• Given task:
Extract every line of the material that holds the string "pixels".

----- Record extracts

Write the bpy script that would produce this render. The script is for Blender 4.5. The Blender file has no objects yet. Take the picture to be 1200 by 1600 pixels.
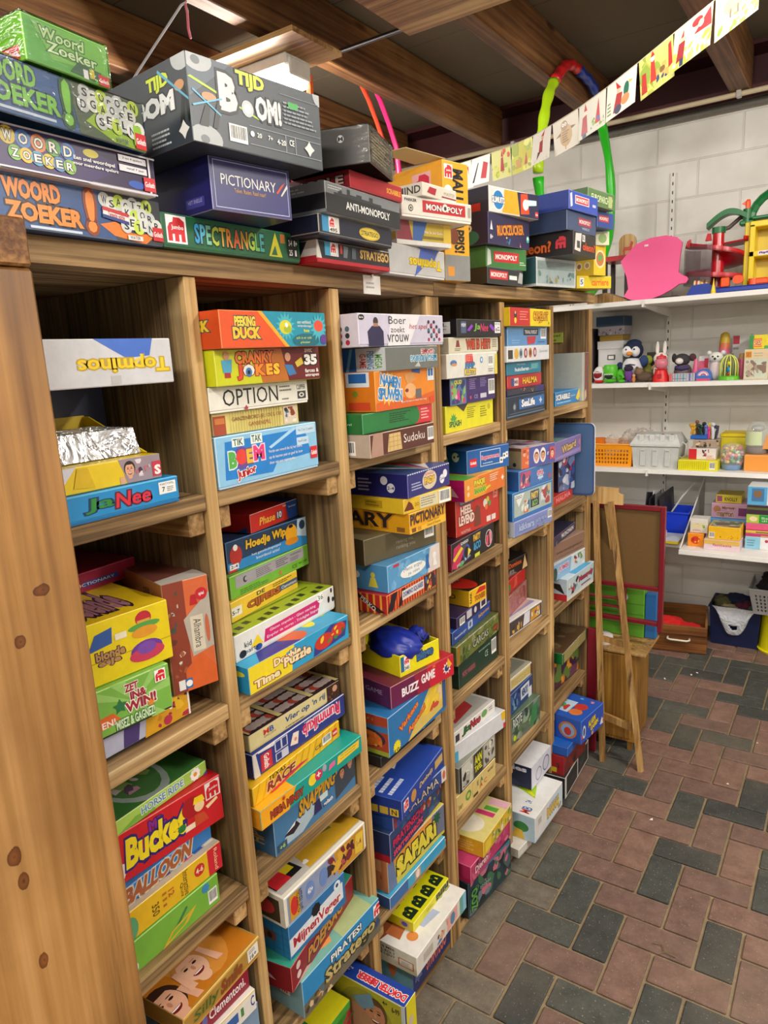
import bpy, math, random
import numpy as np
from mathutils import Vector, Matrix
SC = bpy.context.scene
COL = SC.collection
# ------------------------------------------------------------------ camera
F_PX, YAW, PIT, ROL = 1100.08, -0.5978, -0.2147, -0.0546
CAM = Vector((0.9365, 0.0, 1.82))
Fv = Vector((math.sin(YAW)*math.cos(PIT), math.cos(YAW)*math.cos(PIT), math.sin(PIT)))
R0 = Vector((math.cos(YAW), -math.sin(YAW), 0)); U0 = R0.cross(Fv)
Rv = math.cos(ROL)*R0 + math.sin(ROL)*U0
Uv = -math.sin(ROL)*R0 + math.cos(ROL)*U0
cd = bpy.data.cameras.new('camera'); cam = bpy.data.objects.new('camera', cd); COL.objects.link(cam)
cd.sensor_fit = 'AUTO'; cd.sensor_width = 36.0; cd.lens = F_PX/1600*36.0
cd.clip_start = 0.02
M = Matrix.Identity(4)
for i, v in enumerate((Rv, Uv, -Fv, CAM)):
    for j in range(3): M[j][i] = v[j]
cam.matrix_world = M
SC.camera = cam
# ------------------------------------------------------------------ light and exposure
SC.view_settings.view_transform = 'Standard'; SC.view_settings.look = 'None'
SC.view_settings.gamma = 1.0; SC.view_settings.use_curve_mapping = False
SC.view_settings.exposure = 0.18
wd = bpy.data.worlds.new('world'); SC.world = wd; wd.use_nodes = True
wd.node_tree.nodes['Background'].inputs[0].default_value = (0.9, 0.95, 1.0, 1)
wd.node_tree.nodes['Background'].inputs[1].default_value = 0.06
# fluorescent fittings: (centre x, y, length along x, power)
LAMPS = [(-1.44, 2.49, .76, 38), (.62, 2.20, 1.2, 17), (1.0, -.55, 1.2, 48), (1.0, -3.0, 1.2, 75), (-1.5, -.55, 1.2, 12), (2.5, 1.9, 1.2, 120)]
LAMP_Z = 2.955

# ------------------------------------------------------------------ helpers
def lin(c):
    c = c.lstrip('#')
    v = [int(c[i:i+2], 16)/255 for i in (0, 2, 4)]
    return tuple(((x/12.92) if x <= .04045 else ((x+.055)/1.055)**2.4) for x in v) + (1,)
MATS = {}
INK = .40
def mat(hexc, rough=.42, metal=0, emit=0, alpha=1, spec=.5, coat=0, trans=0, bump=0):
    k = (hexc, rough, metal, emit, alpha, spec, coat, trans, bump)
    if k in MATS: return MATS[k]
    m = bpy.data.materials.new('m_'+hexc.lstrip('#')+'_%d' % len(MATS)); m.use_nodes = True
    nt = m.node_tree; b = nt.nodes['Principled BSDF']
    b.inputs['Base Color'].default_value = lin(hexc)
    b.inputs['Roughness'].default_value = rough; b.inputs['Metallic'].default_value = metal
    b.inputs['Specular IOR Level'].default_value = spec
    b.inputs['Coat Weight'].default_value = coat
    b.inputs['Transmission Weight'].default_value = trans
    b.inputs['Alpha'].default_value = alpha
    if emit:
        b.inputs['Emission Color'].default_value = lin(hexc); b.inputs['Emission Strength'].default_value = emit
    if rough == INK and not metal and not emit and alpha == 1 and not trans:
        # faint print mottling and rubbed patches
        tc = node(nt, 'ShaderNodeTexCoord'); n = node(nt, 'ShaderNodeTexNoise'); n.inputs['Scale'].default_value = 34; n.inputs['Detail'].default_value = 5; n.inputs['Roughness'].default_value = .7
        n2 = node(nt, 'ShaderNodeTexNoise'); n2.inputs['Scale'].default_value = 130; n2.inputs['Detail'].default_value = 4
        nt.links.new(tc.outputs['Object'], n.inputs['Vector']); nt.links.new(tc.outputs['Object'], n2.inputs['Vector'])
        r = ramp(nt, [(.3, 'd0d0d0'), (.65, 'ffffff')]); nt.links.new(n.outputs[0], r.inputs[0])
        mx = node(nt, 'ShaderNodeMix', data_type='RGBA', blend_type='MULTIPLY'); mx.inputs[0].default_value = .32; mx.inputs[6].default_value = lin(hexc); nt.links.new(r.outputs[0], mx.inputs[7])
        r2 = ramp(nt, [(.70, '000000'), (.78, '484848')]); nt.links.new(n2.outputs[0], r2.inputs[0])
        m2 = node(nt, 'ShaderNodeMix', data_type='RGBA', blend_type='MIX'); m2.inputs[7].default_value = lin('dad6cc'); nt.links.new(r2.outputs[0], m2.inputs[0]); nt.links.new(mx.outputs[2], m2.inputs[6])
        nt.links.new(m2.outputs[2], b.inputs['Base Color'])
    if bump:
        tc = nt.nodes.new('ShaderNodeTexCoord'); n = nt.nodes.new('ShaderNodeTexNoise'); bp = nt.nodes.new('ShaderNodeBump')
        n.inputs['Scale'].default_value = 25; n.inputs['Detail'].default_value = 3; n.inputs['Distortion'].default_value = 1.5
        bp.inputs['Strength'].default_value = bump; bp.inputs['Distance'].default_value = .01
        nt.links.new(tc.outputs['Object'], n.inputs['Vector']); nt.links.new(n.outputs[0], bp.inputs['Height']); nt.links.new(bp.outputs[0], b.inputs['Normal'])
    MATS[k] = m
    return m
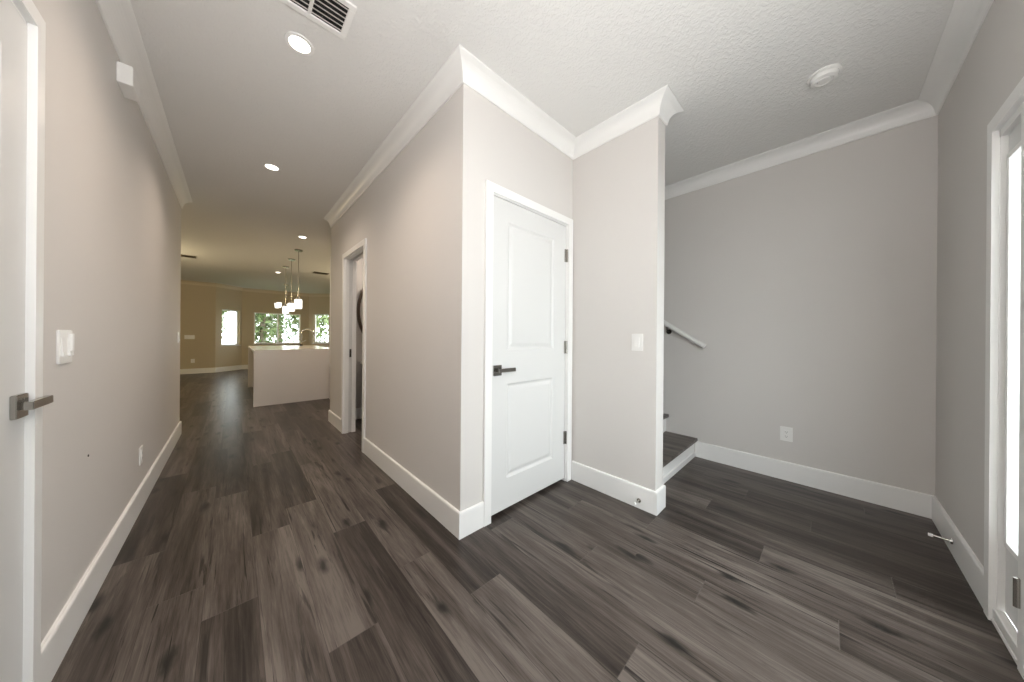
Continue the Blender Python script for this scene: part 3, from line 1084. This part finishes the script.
pd = pendant(.855, 6.60, 'nearest glass pendant over the island, rightmost of the row')
dup(pd, (.855, 7.50, CEIL), 'middle glass pendant over the island')
dup(pd, (.855, 8.40, CEIL), 'farthest glass pendant of the island row')
cx_, cy_ = 1.17, 11.4
cn = thing('chandelier', 'small multi shade chandelier hanging in the far nook behind the pendants', 'chandelier', (cx_, cy_, CEIL))
MB().lathe((cx_, cy_, CEIL), [(0, 0), (.065, 0), (.06, -.02), (0, -.025)], 32).build('canopy', M['nickel'], cn, smooth=True)
MB().tube([(cx_, cy_, CEIL - .02), (cx_, cy_, 2.06)], .007, 10).build('rod', M['nickel'], cn, smooth=True)
MB().lathe((cx_, cy_, 2.02), [(0, .06), (.02, .05), (.03, .02), (.02, -.01), (0, -.02)], 24).build('hub', M['nickel'], cn, smooth=True)
for k in range(5):
    a = R(150 + 72 * k)
    px, py = cx_ + .24 * math.cos(a), cy_ + .24 * math.sin(a)
    am = MB().tube([(cx_, cy_, 2.04), ((cx_ + px) / 2, (cy_ + py) / 2, 2.00), (px, py, 2.03), (px, py, 2.06)], .006, 8).build('arm', M['nickel'], cn, smooth=True)
    MB().lathe((px, py, 1.97), [(0, .0), (.05, 0), (.065, .15), (.06, .15), (0, .02)], 20).build('shade', M['shade'], am, 'glowing frosted glass shade', smooth=True)

# tall pantry cabinet just past the hall's right wall end
pc = thing('pantry_cabinet', 'tall white pantry cabinet edge past the right end of the hall', 'cabinet', (1.45, 5.9, 0))
MB().box(1.272, 1.85, 5.66, 6.20, 0.0, 2.58).build('carcass', M['trim'], pc)
dr = MB().box(1.282, 1.84, 5.641, 5.66, .10, 2.57, .003).build('cabinet_door', M['trim'], pc)
MB().tube([(1.80, 5.625, 1.0), (1.80, 5.625, 1.25)], .006, 10).build('door_pull', M['nickel'], dr, smooth=True)

# ------------------------------------------------------------------ powder room contents
mr = thing('mirror', 'dark framed oval mirror glimpsed through the powder room doorway', 'mirror', (1.56, 4.45, 1.49))
def oval(mb, a0, b0, a1, b1, y0, y1):
    n = 64
    def ring(a, b, y):
        return [mb.bm.verts.new((1.56 + a * math.cos(k * 2 * math.pi / n), y, 1.49 + b * math.sin(k * 2 * math.pi / n))) for k in range(n)]
    A, B, C_, D = ring(a0, b0, y0), ring(a1, b1, y0), ring(a1, b1, y1), ring(a0, b0, y1)
    for P, Q in ((A, B), (B, C_), (C_, D), (D, A)):
        for k in range(n):
            mb.bm.faces.new((P[k], P[(k + 1) % n], Q[(k + 1) % n], Q[k]))
    return mb
oval(MB(), .325, .50, .29, .465, 4.42, 4.45).build('frame', M['mirror_frame'], mr, smooth=True)
g = MB()
g.bm.faces.new([g.bm.verts.new((1.56 + .292 * math.cos(k * math.pi / 32), 4.437, 1.49 + .467 * math.sin(k * math.pi / 32))) for k in range(64)])
g.bm.faces.new([g.bm.verts.new((1.56 + .292 * math.cos(k * math.pi / 32), 4.446, 1.49 + .467 * math.sin(k * math.pi / 32))) for k in range(64)])
g.build('mirror_glass', M['mirror'], mr)
vn = thing('vanity', 'white topped powder room vanity under the mirror', 'vanity', (1.6, 4.2, 0))
MB().box(1.33, 1.95, 4.02, 4.434, .12, .76, .003).build('cabinet', M['espresso'], vn)
MB().box(1.275, 1.99, 3.99, 4.434, .76, .80, .006).build('countertop', M['porcelain'], vn)
dr = MB().box(1.345, 1.64, 4.002, 4.02, .14, .74, .003).build('door', M['espresso'], vn)
MB().tube([(1.61, 3.99, .5), (1.61, 3.99, .64)], .005, 8).build('pull', M['nickel'], dr)
vl = thing('vanity_light', 'lit vanity wall light above the powder room mirror, out of direct view', 'wall light', (1.6, 4.45, 2.15))
MB().box(1.40, 1.80, 4.43, 4.45, 2.12, 2.18, .003).build('back_plate', M['nickel'], vl)
for px in (1.48, 1.72):
    MB().lathe((px, 4.37, 2.09), [(0, 0), (.04, 0), (.05, .12), (.045, .12), (0, .02)], 20).build('shade', M['shade'], vl, smooth=True)
pl = bpy.data.lights.new('vanity_lamp', 'POINT')
pl.energy = 13
pl.color = (1, .9, .78)
pl.shadow_soft_size = .05
plo = bpy.data.objects.new('vanity_lamp', pl)
COL.objects.link(plo)
plo.parent = vl
plo.location = (0, -.2, .02)

# ------------------------------------------------------------------ outdoors
struct('ground', MB().box(-14, 18, Y2 + .2, 34, -.25, -.12), M['grass'], 'lawn behind the house seen through the nook windows', 'ground')
struct('porch_floor', MB().box(-4, 7, -5, -.6, -.10, -.02), M['concrete'], 'concrete porch outside the entry', 'ground')
rnd = random.Random(4)


def tree(x, y, h, rad, mat, label):
    t_ = thing('tree', label, 'tree', (x, y, -.12), 'trees behind the house')
    MB().tube([(x, y, -.12), (x + rnd.uniform(-.1, .1), y, h * .4), (x + rnd.uniform(-.2, .2), y, h * .85)], .17, 10, .05).build('trunk', M['bark'], t_, smooth=True)
    mb = MB()
    for k in range(1250):
        while True:
            p = Vector((rnd.uniform(-1, 1), rnd.uniform(-1, 1), rnd.uniform(-1, 1)))
            if p.length < 1:
                break
        c = Vector((x + p.x * rad, y + p.y * rad, h * .55 + p.z * h * .5))
        if c.z < .1:
            continue
        s = rnd.uniform(.09, .19)
        a = Vector((rnd.uniform(-1, 1), rnd.uniform(-1, 1), rnd.uniform(-1, 1))).normalized()
        b = a.orthogonal().normalized()
        mb.bm.faces.new([mb.bm.verts.new(c + a * s), mb.bm.verts.new(c + b * s * .5), mb.bm.verts.new(c - a * s), mb.bm.verts.new(c - b * s * .5)])
    mb.build('foliage', M[mat], t_)
    return t_


tree(-3.0, 21.0, 6.0, 1.35, 'leaf', 'leafy tree behind the left narrow window')
tree(-1.0, 18.0, 4.6, 0.9, 'leaf_pale', 'pale leafy tree outside between the left and wide windows')
tree(1.0, 18.6, 5.0, 0.95, 'leaf', 'leafy green tree behind the left pane of the wide window')
tree(3.0, 18.4, 4.6, 0.9, 'leaf_pale', 'pale tree with bare trunk behind the right pane of the wide window')
tree(5.6, 20.0, 5.2, 1.4, 'leaf', 'leafy green tree behind the right narrow window')
tree(2.1, 23.5, 6.5, 1.7, 'leaf', 'tall distant tree behind the middle of the wide window')
tree(-1.9, 26.5, 6.2, 1.5, 'leaf', 'tall distant tree at the left side of the wide window')
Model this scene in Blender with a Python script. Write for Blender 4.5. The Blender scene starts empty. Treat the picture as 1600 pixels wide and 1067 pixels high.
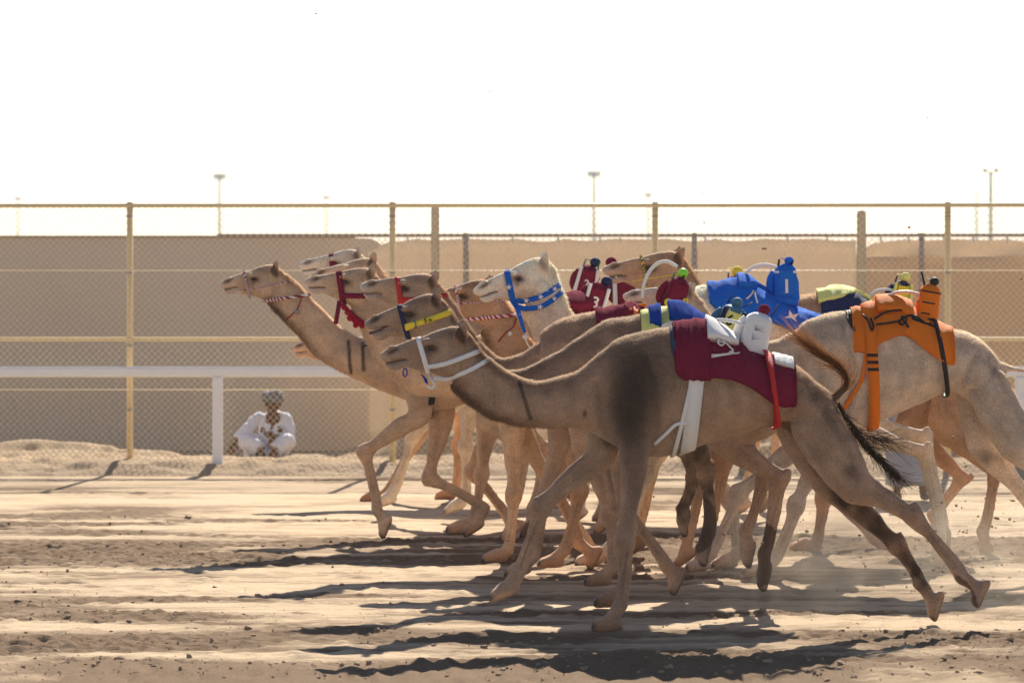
import bpy, math, random
import numpy as np
from mathutils import Vector
from mathutils.bvhtree import BVHTree
R = math.radians
rng = np.random.default_rng(7); random.seed(7)
S = bpy.context.scene
COL = S.collection

# ------------------------------------------------------------------ camera, sky, sun, exposure
F = 6000.0; HZ = 364.0; CH = 2.68            # focal length in photo pixels, horizon row, eye height (m)
cd = bpy.data.cameras.new('camera'); cam = bpy.data.objects.new('camera', cd); COL.objects.link(cam)
cam.location = (0, 0, CH); cam.rotation_euler = (R(90), 0, 0)
cd.sensor_width = 36; cd.lens = F*36/1600
cd.shift_y = -(533.5-HZ)/1600
cd.clip_start = .5; cd.clip_end = 6000
cd.dof.use_dof = True; cd.dof.focus_distance = 27.4; cd.dof.aperture_fstop = 3.6
S.camera = cam
SUN_EL, SUN_AZ = R(36.5), math.atan2(.13, 1)  # sun behind the track, a little right
w = bpy.data.worlds.new('World'); S.world = w; w.use_nodes = True
nt = w.node_tree; nt.nodes.clear()
sky = nt.nodes.new('ShaderNodeTexSky'); sky.sky_type = 'NISHITA'; sky.sun_disc = False
sky.sun_elevation = SUN_EL; sky.sun_rotation = SUN_AZ
sky.air_density = .8; sky.dust_density = .0; sky.ozone_density = 1.0; sky.altitude = 20
bg = nt.nodes.new('ShaderNodeBackground'); bg.inputs['Strength'].default_value = .08
wo = nt.nodes.new('ShaderNodeOutputWorld')
tint = nt.nodes.new('ShaderNodeVectorMath'); tint.operation = 'MULTIPLY'; tint.inputs[1].default_value = (1.05, .92, .86)   # warm white balance
nt.links.new(sky.outputs[0], tint.inputs[0]); nt.links.new(tint.outputs[0], bg.inputs[0]); nt.links.new(bg.outputs[0], wo.inputs[0])
sd = bpy.data.lights.new('sun', 'SUN'); sun = bpy.data.objects.new('sun', sd); COL.objects.link(sun)
sd.energy = 5.0; sd.angle = R(.5); sd.color = (1, .92, .79)
sdir = Vector((math.sin(SUN_AZ)*math.cos(SUN_EL), math.cos(SUN_AZ)*math.cos(SUN_EL), math.sin(SUN_EL)))
sun.rotation_euler = sdir.to_track_quat('Z', 'Y').to_euler()
S.view_settings.view_transform = 'Standard'; S.view_settings.look = 'None'
S.view_settings.exposure = .92; S.view_settings.gamma = 1; S.view_settings.use_curve_mapping = False
S.cycles.max_bounces = 8; S.cycles.diffuse_bounces = 4; S.cycles.transparent_max_bounces = 16
S.cycles.use_denoising = True
S.cycles.sample_clamp_indirect = 8

# ------------------------------------------------------------------ helpers
def P(x, y, d, dy=0.0):                      # photo pixel -> point on the plane that stands d metres away
    return np.array([(x-800)*d/F, d+dy, CH-(y-HZ)*d/F])

def srgb(r, g, b):
    f = lambda c: (c/255/12.92) if c/255 <= .04045 else ((c/255+.055)/1.055)**2.4
    return np.array([f(r), f(g), f(b)])

def tag(o, label=None, cat=None, group=None, kind=None):
    if label: o['label'] = label
    if cat: o['category'] = cat
    if group: o['group'] = group
    if kind: o['kind'] = kind
    return o

def empty(name, loc, label, cat, group=None):
    o = bpy.data.objects.new(name, None); COL.objects.link(o); o.location = loc; o.empty_display_size = .2
    bpy.context.view_layer.update()
    return tag(o, label, cat, group)

def link(name, me, mat=None, parent=None, smooth=True):
    o = bpy.data.objects.new(name, me); COL.objects.link(o)
    if mat is not None and not me.materials: me.materials.append(mat)
    if smooth and len(me.polygons): me.polygons.foreach_set('use_smooth', np.ones(len(me.polygons), bool))
    if parent is not None:
        o.parent = parent
        loc = parent.location.copy(); p = parent.parent
        while p is not None: loc = loc + p.location; p = p.parent
        # vertices are given in world coordinates: bring them into the parent's frame
        if hasattr(me, 'transform') and me.users == 1:
            from mathutils import Matrix
            me.transform(Matrix.Translation(-loc))
        else: o.location = -loc
    return o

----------

• Exercise response:
Write the bpy script that would produce this render. The script is for Blender 4.5. The Blender file has no objects yet. Take the picture to be 1200 by 1600 pixels.
Model this scene in Blender with a Python script. Write for Blender 4.5. The Blender scene starts empty. Treat the picture as 1600 pixels wide and 1067 pixels high.
F = 6000.0; HZ = 364.0; CH = 2.68            # focal length in photo pixels, horizon row, eye height (m)